Et alors que les gouvernements luxembourgeois successifs n’ont eu de cesse de chouchouter ces acteurs de l’évitement fiscal des très riches, ils n’ont pas eu la moindre considération envers les plus pauvres et néanmoins les plus utiles socialement.

Je pourrais ici énumérer longuement la ribambelle de projets de loi liés à la place financière auxquels nous avons dû prendre position au parlement – souvent dans l’indifférence générale – et qui faisaient la part belle aux intérêts de l’oligarchie financière.

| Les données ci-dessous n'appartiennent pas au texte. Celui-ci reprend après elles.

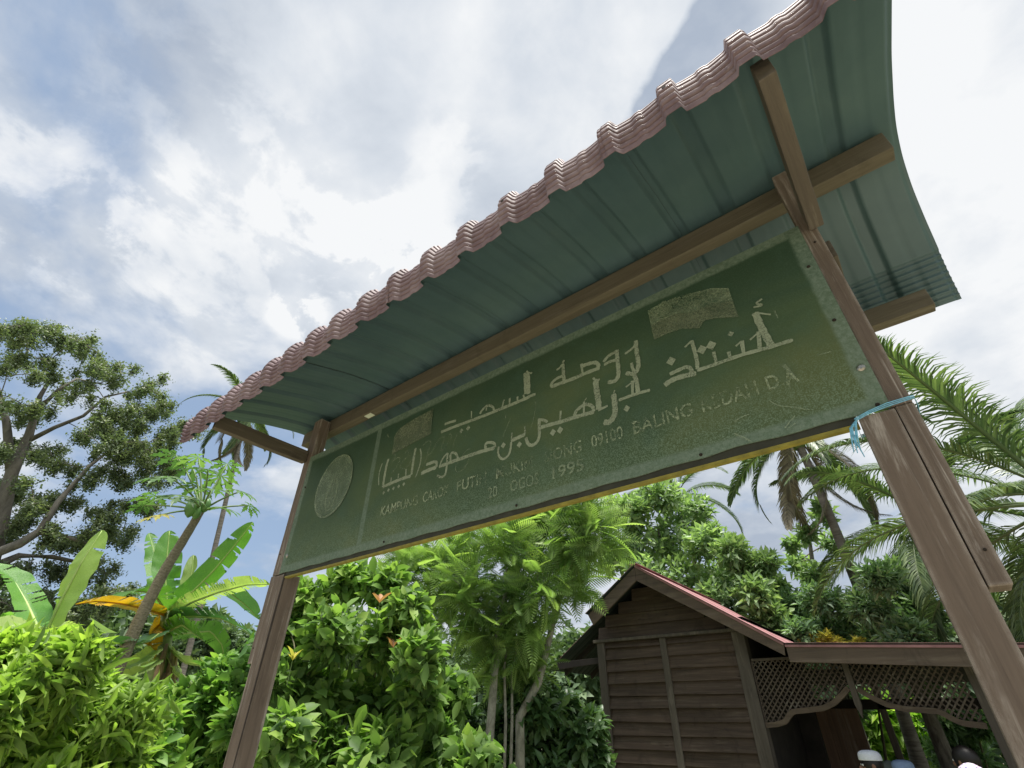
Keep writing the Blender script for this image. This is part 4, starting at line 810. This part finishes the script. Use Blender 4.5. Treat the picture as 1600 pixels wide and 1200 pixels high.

Je pourrais également énumérer le nombre de fois où déi Lénk, aussi bien au sein de la Chambre qu’en-dehors, a pris position quant au traitement scandaleux des travailleuses du nettoyage (puisqu’il s’agit principalement de femmes), qu’il s’agisse du refus de leur octroyer le salaire minimum qualifié après dix années de service (et c’est encore bien en deçà de ce qu’elles méritent) ou du non-respect de leurs droits.

Et que dire de la lutte des salarié-e-s du Cactus, encore toute récente ? Grâce à une exceptionnelle mobilisation syndicale emmenée par l’OGBL, cette mobilisation a réussi à rencontrer la sympathie de nombreux citoyens. Mais ce succès n’est pas tombé du ciel : sans le « haut patronage d’eux-mêmes », il n’aurait pas été possible.

Et pourtant, les salarié-e-s des grandes surfaces, Cactus inclus, continuent à faire leur devoir malgré des salaires et des conditions de travail qui se situent à des années lumières de leur utilité sociale.

« Sous le haut patronage de nous-mêmes »

C’est également sous le patronage d’eux-mêmes que les personnels des soins et de santé ont dû batailler ferme dans les divers secteurs et sur plusieurs années afin d’accéder à la reconnaissance de leurs droits.

Hormis les fonctionnaires, on constate que celles et ceux qui fournissent une grande partie des métiers indispensables partagent plusieurs points communs : elles sont majoritairement des femmes, ils et elles sont sous-payé-e-s, ils et elles sont très souvent frontaliers.

A tout malheur, quelque chose est bon : la propagande des nationalistes de la langue s’est éteinte ou presque. Rappelons tout de même leur revendication principale : l’obligation, pour les salarié-e-s frontaliers et frontalières (et, pour être clair, les francophones) de maîtriser le luxembourgeois sur leur poste de travail. Hormis le fait que beaucoup d’entre elles et d’entre eux comprennent – par la force des choses – les rudiments de la langue luxembourgeoise, imaginons un instant dans quelle situation catastrophique nous nous trouverions actuellement si cette revendication avait été réalisée.

Nous nous rendons compte que, contrairement à ce que prétendent les nationalistes de la langue, les frontaliers francophones ne constituent pas une menace pour l’existence du pays, mais, qu’au contraire, ils font partie de la solution.